No, she wasn't murdered.
There is a lesson here for citizens. Don't struggle with the police.
They have a license to kill.
My post today isn't about rights or about justice. In fact, it is about the opposite of that. It is about surviving an encounter with the police.
Tyre Nichols got killed. Ashli Babbitt got killed. Nichols was the man beaten up and killed by Memphis police officers last week. Babbitt was the January 6 Capitol rioter who was killed while breaking through a door to climb into the Chamber of the U.S. House of Representatives.
Marjorie Taylor Green compared Nichols and Babbitt on the floor of the House this week. Green said Babbitt was "murdered." She said Babbitt was one of the "many people that came into the Capitol on Jan. 6, whose civil rights and liberties are being violated heavily." She is echoing Trump, who called Babbitt "an innocent, wonderful, incredible woman, a military woman," and a "patriot." Two days ago Trump wrote in all caps: "ASHLI BABBITT WAS MURDERED!!!”
Tyre Nichols' death, at the fists and feet of Black police officers, muddles the normal partisanship we would expect from White populists when a Black man is killed by police. The police officers were Black, so there was no need for her defend White police. Green addressed a fellow House member. “Miss Crockett, I do agree with you about Tyree Nichols’ death. I watched the video, and it was tragic and extremely difficult to watch.” Then she likened it to Ashli Babbitt's death.
The death of Babbitt muddles things for liberal Boomers who might normally react by defending protesters. That was the early training of those who remember the 1968 Chicago police riot, the 1969 Kent State shooting, pot busts, and police being called "pigs" by hippies. However, Babbitt was in a scrum of Trump-supporting rioters in the act of breaking down a door to find House members. As Kevin McCarthy put it, in contradiction to both Marjorie Taylor Green and Trump, “I think the police officer did his job."
I agree with McCarthy. I would consider it dereliction of duty if the armed Capitol police failed to protect members of the House and Senate. They are armed for a reason.
I consider the cases of Nichols and Babbitt very different, but there is a common lesson for citizens in both. Police consider themselves justified--and the law concurs--when they use deadly force if they feel themselves or others endangered. Citizens should be treated with respect by police, but encounters with police are a poor time to demand respect. Police are looking for submission. Not attitude.
What are citizens to do if their goal is to survive encounters with the police? Comply. Give police what they want, control of the situation. Recognize that this is a dangerous situation for the police.
A police officer approaching a car in a traffic stop does not know if the driver is armed, intoxicated, or in good mental health. The citizen, too, can hope the police officer is in good mental health. One can count on the fact that the officer is armed.

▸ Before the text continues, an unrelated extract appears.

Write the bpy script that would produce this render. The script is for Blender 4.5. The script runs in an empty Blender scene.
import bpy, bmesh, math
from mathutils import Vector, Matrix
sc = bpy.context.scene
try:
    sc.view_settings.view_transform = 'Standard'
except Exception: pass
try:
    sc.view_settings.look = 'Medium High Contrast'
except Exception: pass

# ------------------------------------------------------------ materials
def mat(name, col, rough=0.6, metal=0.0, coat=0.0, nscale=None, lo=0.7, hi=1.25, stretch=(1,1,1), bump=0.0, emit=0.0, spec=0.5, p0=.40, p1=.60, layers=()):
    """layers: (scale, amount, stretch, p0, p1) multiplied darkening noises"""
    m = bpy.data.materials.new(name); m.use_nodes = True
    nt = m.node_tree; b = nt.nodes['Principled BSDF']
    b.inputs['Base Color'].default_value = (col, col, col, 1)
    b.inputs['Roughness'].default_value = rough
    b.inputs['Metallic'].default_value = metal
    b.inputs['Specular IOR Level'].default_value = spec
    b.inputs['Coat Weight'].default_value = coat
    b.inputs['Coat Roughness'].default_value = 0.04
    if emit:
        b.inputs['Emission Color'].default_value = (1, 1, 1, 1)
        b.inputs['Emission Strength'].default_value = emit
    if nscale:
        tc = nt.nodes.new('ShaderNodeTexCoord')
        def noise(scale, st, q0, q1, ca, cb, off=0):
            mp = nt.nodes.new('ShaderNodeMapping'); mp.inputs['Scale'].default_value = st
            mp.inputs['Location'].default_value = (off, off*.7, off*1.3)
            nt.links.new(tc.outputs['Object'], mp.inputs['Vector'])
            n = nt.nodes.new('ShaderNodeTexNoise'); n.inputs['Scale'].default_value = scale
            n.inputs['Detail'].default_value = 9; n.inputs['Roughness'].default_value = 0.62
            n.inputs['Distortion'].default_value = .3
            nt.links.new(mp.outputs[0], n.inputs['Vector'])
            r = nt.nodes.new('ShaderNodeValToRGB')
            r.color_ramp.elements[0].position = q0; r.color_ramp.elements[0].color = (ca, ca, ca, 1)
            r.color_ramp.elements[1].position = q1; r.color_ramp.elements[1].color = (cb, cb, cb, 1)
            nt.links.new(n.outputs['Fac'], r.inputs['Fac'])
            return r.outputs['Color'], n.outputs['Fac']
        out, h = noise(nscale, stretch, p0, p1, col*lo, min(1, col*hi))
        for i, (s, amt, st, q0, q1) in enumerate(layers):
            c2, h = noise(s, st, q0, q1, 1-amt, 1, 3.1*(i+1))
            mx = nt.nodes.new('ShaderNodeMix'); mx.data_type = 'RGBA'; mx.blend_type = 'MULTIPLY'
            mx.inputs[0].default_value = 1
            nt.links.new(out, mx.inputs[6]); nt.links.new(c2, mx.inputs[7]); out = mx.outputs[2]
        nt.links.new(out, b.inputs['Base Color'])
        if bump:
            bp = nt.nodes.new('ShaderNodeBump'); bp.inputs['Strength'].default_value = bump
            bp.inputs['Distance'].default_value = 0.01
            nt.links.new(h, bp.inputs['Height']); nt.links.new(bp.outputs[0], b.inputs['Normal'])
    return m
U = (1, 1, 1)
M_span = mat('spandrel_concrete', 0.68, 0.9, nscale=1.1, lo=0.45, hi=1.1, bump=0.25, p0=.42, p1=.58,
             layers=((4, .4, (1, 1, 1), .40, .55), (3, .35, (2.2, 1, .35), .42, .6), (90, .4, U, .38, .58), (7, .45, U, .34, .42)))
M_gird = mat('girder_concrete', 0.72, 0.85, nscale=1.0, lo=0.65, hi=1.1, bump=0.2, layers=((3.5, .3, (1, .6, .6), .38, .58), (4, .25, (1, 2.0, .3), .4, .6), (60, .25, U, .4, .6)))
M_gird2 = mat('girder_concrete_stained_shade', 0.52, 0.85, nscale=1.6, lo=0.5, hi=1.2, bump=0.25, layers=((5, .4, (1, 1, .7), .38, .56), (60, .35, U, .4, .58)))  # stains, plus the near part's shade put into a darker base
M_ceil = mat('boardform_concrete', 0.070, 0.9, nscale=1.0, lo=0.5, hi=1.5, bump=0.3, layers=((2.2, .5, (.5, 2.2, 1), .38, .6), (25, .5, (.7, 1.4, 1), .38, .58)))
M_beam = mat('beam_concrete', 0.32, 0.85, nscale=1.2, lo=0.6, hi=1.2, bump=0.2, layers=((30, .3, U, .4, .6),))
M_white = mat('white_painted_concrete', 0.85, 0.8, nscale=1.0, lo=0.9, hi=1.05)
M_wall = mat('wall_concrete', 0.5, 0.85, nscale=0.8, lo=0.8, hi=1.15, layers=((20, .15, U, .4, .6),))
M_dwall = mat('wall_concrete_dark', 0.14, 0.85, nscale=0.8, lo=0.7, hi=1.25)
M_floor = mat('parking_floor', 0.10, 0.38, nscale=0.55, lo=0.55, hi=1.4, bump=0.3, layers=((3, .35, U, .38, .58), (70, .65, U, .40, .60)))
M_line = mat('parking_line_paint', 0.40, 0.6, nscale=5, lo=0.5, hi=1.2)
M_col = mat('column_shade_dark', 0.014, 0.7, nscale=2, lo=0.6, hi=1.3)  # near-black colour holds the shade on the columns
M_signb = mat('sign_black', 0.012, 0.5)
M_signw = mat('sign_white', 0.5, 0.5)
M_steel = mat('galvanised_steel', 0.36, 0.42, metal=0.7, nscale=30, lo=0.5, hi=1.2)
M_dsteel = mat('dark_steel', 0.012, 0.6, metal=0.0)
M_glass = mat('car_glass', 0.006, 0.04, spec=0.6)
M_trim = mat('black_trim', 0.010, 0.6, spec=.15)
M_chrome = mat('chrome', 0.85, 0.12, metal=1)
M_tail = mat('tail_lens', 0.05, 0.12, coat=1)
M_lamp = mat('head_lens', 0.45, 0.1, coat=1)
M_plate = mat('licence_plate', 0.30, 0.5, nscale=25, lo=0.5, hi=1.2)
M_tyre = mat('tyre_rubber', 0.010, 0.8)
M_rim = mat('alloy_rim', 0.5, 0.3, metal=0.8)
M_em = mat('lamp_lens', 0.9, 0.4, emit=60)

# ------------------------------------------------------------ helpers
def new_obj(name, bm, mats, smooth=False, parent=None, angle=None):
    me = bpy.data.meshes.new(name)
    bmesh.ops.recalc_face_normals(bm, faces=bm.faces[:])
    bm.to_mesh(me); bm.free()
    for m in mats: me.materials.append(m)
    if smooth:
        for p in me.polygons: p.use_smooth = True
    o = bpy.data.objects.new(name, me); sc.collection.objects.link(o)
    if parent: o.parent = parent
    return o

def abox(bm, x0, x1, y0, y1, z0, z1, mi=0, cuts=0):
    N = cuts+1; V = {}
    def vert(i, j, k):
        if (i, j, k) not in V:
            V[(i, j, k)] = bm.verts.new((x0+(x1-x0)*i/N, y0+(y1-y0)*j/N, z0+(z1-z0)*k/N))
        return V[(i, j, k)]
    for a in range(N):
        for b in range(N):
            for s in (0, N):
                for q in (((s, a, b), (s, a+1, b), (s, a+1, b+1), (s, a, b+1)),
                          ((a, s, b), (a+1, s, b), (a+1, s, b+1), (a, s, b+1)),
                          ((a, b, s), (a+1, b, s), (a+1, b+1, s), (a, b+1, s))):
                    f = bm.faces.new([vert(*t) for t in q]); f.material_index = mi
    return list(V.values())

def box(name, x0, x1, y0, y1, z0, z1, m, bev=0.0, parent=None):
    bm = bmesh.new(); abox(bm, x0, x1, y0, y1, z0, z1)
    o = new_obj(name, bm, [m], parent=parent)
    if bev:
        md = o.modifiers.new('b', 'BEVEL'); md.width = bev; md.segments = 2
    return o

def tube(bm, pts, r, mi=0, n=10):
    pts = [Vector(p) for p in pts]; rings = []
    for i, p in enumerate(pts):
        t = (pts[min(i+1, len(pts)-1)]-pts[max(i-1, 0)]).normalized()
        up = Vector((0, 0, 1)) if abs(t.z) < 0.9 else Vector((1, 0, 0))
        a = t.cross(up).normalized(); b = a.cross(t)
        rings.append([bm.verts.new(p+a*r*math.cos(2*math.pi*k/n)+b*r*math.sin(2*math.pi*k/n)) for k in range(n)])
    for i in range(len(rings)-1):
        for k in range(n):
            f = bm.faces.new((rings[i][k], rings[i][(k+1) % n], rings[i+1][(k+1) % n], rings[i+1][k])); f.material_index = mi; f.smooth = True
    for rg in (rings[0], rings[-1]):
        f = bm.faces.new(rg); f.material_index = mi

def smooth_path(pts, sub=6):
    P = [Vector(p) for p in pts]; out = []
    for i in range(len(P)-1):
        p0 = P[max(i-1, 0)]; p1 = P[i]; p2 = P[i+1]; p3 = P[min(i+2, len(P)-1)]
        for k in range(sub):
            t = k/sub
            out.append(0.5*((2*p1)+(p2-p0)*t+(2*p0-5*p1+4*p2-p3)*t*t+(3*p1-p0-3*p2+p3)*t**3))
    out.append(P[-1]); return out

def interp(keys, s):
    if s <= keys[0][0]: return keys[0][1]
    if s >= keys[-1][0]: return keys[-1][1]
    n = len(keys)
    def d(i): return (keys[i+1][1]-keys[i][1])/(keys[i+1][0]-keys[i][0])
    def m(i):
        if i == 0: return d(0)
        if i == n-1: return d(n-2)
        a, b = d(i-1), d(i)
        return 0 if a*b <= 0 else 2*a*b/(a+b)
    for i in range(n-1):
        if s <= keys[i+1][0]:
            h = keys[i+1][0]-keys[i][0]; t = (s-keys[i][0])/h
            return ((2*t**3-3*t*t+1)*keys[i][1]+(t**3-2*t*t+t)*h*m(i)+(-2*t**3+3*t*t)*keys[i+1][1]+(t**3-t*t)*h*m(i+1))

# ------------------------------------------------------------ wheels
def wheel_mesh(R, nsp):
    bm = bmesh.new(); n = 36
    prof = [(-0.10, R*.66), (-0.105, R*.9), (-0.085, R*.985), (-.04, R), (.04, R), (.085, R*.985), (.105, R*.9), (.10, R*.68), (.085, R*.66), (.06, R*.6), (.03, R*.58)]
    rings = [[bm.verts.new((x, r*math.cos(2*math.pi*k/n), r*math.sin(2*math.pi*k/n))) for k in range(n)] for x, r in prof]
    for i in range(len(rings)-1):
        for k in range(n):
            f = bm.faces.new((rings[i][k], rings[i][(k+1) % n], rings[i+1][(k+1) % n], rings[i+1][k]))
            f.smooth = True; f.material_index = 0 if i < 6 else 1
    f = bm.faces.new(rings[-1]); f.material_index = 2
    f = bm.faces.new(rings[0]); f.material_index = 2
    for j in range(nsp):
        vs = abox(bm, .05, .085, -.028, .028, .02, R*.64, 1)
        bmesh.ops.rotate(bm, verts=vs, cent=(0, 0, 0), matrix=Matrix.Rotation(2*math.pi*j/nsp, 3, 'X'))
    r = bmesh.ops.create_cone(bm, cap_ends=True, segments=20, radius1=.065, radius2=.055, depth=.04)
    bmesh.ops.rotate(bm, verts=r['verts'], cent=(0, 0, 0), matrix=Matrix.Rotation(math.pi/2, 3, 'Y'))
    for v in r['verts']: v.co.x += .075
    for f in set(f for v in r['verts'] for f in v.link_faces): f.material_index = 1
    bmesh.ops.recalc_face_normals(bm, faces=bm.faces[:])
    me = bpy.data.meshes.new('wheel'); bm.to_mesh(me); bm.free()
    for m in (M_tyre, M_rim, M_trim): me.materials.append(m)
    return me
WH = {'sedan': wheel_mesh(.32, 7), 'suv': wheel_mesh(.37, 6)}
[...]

The practical reality is that the police officer's interpretation of events is what matters. This includes times when police are dishonest. The Memphis officers were doing a performance for their body cameras when they were shouting for Nichols to stop resisting. They had pepper-sprayed his face, and it is natural for a person to bring his hands up to protect his eyes and head. Nichols was shouting that he was on the ground and trying to comply as they were beating him.

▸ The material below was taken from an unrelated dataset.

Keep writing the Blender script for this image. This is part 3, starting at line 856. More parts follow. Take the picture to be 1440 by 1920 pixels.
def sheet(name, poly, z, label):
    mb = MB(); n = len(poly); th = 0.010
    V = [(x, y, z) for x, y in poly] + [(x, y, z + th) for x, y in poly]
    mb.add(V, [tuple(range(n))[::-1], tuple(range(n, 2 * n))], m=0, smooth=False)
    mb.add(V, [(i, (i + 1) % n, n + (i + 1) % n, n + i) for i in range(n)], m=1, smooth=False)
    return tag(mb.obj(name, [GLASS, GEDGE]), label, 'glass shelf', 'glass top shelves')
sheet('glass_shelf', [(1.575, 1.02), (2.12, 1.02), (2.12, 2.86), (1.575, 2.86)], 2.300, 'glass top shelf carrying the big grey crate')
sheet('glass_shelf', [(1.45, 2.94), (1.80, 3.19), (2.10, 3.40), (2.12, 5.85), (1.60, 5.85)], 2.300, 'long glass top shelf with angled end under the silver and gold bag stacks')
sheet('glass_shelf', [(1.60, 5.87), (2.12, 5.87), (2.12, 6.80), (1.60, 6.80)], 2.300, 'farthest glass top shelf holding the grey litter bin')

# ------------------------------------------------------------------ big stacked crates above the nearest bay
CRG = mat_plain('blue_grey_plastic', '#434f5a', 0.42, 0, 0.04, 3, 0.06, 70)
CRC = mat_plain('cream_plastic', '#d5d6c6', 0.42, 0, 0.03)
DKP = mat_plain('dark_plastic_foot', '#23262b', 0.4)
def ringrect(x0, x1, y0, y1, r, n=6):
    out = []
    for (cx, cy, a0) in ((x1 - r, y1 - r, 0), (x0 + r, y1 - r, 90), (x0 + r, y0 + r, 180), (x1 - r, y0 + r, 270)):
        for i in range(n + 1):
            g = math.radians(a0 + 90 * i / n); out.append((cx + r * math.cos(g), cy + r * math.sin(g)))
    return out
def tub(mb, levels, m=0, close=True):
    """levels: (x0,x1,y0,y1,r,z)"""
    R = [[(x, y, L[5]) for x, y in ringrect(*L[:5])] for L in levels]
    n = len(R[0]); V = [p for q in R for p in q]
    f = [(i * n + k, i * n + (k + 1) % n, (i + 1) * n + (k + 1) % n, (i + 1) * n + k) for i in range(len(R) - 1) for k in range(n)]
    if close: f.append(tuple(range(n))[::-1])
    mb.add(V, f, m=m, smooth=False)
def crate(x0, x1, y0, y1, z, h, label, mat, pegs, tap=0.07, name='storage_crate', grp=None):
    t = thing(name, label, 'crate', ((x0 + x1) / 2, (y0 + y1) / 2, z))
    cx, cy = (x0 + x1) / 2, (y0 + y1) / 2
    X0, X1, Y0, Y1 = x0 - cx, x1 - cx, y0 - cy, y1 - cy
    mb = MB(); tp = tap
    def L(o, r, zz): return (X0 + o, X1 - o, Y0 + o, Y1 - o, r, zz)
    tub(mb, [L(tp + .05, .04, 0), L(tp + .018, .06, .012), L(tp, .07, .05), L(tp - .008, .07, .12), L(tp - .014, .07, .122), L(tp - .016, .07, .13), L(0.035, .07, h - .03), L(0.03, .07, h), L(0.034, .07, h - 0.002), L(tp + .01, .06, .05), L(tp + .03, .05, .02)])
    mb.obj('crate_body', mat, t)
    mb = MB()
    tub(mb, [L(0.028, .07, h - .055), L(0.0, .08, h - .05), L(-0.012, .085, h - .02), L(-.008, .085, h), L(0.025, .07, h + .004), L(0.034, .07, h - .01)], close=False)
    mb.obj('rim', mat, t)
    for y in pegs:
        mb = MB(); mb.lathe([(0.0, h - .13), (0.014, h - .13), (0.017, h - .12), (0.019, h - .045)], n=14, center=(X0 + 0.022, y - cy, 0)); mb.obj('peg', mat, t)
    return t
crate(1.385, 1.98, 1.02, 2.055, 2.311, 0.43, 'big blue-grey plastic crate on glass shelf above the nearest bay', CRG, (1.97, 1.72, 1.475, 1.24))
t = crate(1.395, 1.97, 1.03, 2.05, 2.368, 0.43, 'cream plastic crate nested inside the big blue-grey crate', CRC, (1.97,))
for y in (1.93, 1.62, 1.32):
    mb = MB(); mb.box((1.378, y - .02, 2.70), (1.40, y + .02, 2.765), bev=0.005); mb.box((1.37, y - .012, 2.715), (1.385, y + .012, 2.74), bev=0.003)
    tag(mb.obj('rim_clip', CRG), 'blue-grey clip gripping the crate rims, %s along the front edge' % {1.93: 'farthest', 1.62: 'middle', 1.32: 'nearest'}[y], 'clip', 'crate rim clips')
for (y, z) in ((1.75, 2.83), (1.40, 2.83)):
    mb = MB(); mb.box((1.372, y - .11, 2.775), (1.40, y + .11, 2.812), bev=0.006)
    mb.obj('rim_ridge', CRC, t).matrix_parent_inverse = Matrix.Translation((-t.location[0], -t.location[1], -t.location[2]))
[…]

I watch videos of police confrontations and fervently wish that people who are stopped by police had simply complied. Not run. Not resisted. Not argued. Not justified themselves. Take the roughing up and disrespect if the police officer is in the mood for that. It isn't justice, the Bill of Rights, or maintaining self respect. It is getting through a dangerous situation.
One can hope the officer has a body camera. Have a dashboard camera of one's own. One or both of those cameras may tip things in your favor, if the encounter goes badly.
What Ashli Babbitt and Tyre Nichols have in common is that neither complied with the police and both are dead.
I understand what you are saying here, and have heard the same sentiment from others regarding cooperation with police. What many seem to be missing is the difference between a white person's lack of cooperation and a Black person's lack of cooperation. White people don't end up beat up or dead. Ashli Babbitt was an exception to this, but the comparison is a bit of a stretch, in my opinion.
Overall appreciated & agreed with your article regarding above title.
I thoroughly disagree with your choice of your "last sentence" ... Tyre really wasn't given the choice of complying . I would offer that even if he had NOT run initially, he would have ended up dead that night. sigh.